Studying: Welsh (advanced beginner/intermediate);
Dabbling/Beginner: Czech

Back-burner: Spanish (intermediate) Norwegian (bit more than beginner) Danish (beginner).

Have studied: Latin, French, Italian, Dutch; OT Hebrew (briefly) NT Greek (briefly).
Language Log: viewtopic.php?f=15&t=1429
x 1184

Dydd Mercher 25 Mai 2016

Postby Montmorency » Sat May 28, 2016 12:03 am

Because I was out walking most of the day, there was not much activity in the language area.

However, when I got home, I found that the three German translations of Erlend Loe books had arrived (in very good time: thank you Abebooks.de ).
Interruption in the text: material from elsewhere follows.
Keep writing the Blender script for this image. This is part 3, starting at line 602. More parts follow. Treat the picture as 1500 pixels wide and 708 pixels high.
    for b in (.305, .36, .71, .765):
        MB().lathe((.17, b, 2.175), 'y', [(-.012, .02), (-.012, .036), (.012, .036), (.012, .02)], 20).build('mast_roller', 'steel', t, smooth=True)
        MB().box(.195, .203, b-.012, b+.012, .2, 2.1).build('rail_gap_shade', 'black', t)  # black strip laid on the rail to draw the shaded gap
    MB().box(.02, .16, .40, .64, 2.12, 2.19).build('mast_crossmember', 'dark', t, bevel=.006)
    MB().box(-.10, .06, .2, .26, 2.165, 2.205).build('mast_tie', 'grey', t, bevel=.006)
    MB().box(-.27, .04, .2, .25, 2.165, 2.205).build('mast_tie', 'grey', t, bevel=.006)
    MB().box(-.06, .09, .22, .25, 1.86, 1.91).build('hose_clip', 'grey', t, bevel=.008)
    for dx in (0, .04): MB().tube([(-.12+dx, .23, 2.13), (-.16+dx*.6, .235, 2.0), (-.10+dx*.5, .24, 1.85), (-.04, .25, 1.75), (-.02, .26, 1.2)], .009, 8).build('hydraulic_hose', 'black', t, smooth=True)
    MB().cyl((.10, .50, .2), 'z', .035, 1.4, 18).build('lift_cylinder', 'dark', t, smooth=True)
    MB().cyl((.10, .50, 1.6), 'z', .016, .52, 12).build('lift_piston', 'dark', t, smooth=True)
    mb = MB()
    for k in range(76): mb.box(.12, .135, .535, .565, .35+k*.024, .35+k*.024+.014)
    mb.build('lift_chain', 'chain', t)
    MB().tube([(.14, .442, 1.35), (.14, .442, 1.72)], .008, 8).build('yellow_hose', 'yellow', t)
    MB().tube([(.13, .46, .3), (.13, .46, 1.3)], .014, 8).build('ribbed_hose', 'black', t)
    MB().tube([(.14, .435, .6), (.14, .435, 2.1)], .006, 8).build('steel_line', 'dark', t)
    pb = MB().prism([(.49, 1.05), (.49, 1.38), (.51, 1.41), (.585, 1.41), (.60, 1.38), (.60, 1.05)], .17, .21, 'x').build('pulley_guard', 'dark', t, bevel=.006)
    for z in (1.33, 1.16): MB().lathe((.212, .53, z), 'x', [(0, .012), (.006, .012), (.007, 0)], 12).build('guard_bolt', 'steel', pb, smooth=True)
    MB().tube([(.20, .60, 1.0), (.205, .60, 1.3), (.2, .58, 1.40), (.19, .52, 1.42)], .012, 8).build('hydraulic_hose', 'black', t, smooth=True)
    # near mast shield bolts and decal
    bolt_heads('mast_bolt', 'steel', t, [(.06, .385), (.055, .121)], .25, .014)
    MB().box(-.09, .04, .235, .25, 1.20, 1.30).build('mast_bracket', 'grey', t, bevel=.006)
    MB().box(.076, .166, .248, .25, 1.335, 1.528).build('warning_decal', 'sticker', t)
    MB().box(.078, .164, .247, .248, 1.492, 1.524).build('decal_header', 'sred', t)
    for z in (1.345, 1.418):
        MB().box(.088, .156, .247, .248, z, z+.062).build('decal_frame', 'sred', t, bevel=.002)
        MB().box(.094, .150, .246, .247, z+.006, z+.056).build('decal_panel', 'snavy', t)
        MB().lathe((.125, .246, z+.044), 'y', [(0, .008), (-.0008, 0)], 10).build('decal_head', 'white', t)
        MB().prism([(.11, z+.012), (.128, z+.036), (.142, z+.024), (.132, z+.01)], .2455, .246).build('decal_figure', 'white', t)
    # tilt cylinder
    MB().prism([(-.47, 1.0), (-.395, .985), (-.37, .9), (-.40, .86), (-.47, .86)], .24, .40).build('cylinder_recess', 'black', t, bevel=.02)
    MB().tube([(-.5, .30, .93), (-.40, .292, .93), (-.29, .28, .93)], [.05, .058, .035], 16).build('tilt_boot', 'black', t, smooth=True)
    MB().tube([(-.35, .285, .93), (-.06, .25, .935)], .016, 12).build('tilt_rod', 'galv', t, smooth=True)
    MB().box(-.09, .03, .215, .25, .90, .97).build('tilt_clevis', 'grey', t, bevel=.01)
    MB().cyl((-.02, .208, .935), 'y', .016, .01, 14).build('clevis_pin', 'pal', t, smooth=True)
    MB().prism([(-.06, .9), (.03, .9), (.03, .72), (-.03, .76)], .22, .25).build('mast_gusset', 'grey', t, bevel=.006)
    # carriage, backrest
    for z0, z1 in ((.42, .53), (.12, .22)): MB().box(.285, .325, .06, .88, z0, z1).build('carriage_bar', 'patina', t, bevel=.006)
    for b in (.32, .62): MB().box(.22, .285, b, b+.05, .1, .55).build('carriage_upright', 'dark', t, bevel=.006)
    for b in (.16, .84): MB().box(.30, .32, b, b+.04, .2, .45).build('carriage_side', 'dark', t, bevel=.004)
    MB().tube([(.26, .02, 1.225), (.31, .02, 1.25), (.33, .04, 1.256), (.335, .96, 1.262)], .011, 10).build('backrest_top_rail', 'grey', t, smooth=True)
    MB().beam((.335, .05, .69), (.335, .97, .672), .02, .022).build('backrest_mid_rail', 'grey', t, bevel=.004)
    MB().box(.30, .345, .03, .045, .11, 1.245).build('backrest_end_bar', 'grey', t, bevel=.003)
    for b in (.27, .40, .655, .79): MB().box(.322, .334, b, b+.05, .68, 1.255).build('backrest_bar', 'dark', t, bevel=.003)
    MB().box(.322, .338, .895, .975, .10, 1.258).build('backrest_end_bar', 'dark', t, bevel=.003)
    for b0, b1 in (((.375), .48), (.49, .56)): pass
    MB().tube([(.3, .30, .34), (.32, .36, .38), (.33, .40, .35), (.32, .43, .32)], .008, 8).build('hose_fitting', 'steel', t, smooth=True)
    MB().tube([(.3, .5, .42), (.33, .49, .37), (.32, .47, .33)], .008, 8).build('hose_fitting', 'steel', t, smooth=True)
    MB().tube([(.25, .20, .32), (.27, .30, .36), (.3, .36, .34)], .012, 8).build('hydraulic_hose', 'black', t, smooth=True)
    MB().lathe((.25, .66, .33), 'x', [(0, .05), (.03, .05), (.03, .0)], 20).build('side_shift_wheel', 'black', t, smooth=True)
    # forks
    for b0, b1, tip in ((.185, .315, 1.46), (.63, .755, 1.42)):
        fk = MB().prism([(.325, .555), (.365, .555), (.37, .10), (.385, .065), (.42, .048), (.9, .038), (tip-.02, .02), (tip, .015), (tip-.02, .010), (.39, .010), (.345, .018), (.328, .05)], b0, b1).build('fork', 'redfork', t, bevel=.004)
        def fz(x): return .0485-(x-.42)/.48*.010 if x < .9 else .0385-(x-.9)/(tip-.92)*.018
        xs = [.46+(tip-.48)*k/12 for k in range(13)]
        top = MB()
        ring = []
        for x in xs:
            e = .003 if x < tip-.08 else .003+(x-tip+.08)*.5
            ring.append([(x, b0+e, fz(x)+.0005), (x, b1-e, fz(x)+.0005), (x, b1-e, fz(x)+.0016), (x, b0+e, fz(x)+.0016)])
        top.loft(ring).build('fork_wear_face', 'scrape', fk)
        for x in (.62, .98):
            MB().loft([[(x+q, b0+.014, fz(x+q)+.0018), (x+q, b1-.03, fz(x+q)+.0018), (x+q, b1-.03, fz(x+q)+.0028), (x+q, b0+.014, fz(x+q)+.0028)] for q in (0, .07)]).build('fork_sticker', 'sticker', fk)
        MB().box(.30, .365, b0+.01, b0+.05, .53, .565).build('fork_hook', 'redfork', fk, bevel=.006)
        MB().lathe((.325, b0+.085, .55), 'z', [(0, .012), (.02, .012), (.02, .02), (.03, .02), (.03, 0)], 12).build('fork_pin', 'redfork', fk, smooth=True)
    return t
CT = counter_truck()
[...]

I also called in at my local library. Not really expecting to find anything, I checked to see if there were any English translations of German authors. To my absolute amazement, I found a translation of "Der Geteilte Himmel" by Christa Wolf, under the title "They Divided the Sky", translated by Luise von Flotow. It's quite recent (2013), and contains an interesting forward by the translator, telling how she came to translate it. Apparently there was an English translation as early as 1965, from an East German publishing house, but apparently it suffered from "political correctness" (for the time and place), and a lot of the subtleties present in the original were lost.

As I have now found my own German edition, my plan is to quickly read the English version completely, and then read the German one, with the help of the translation where necessary.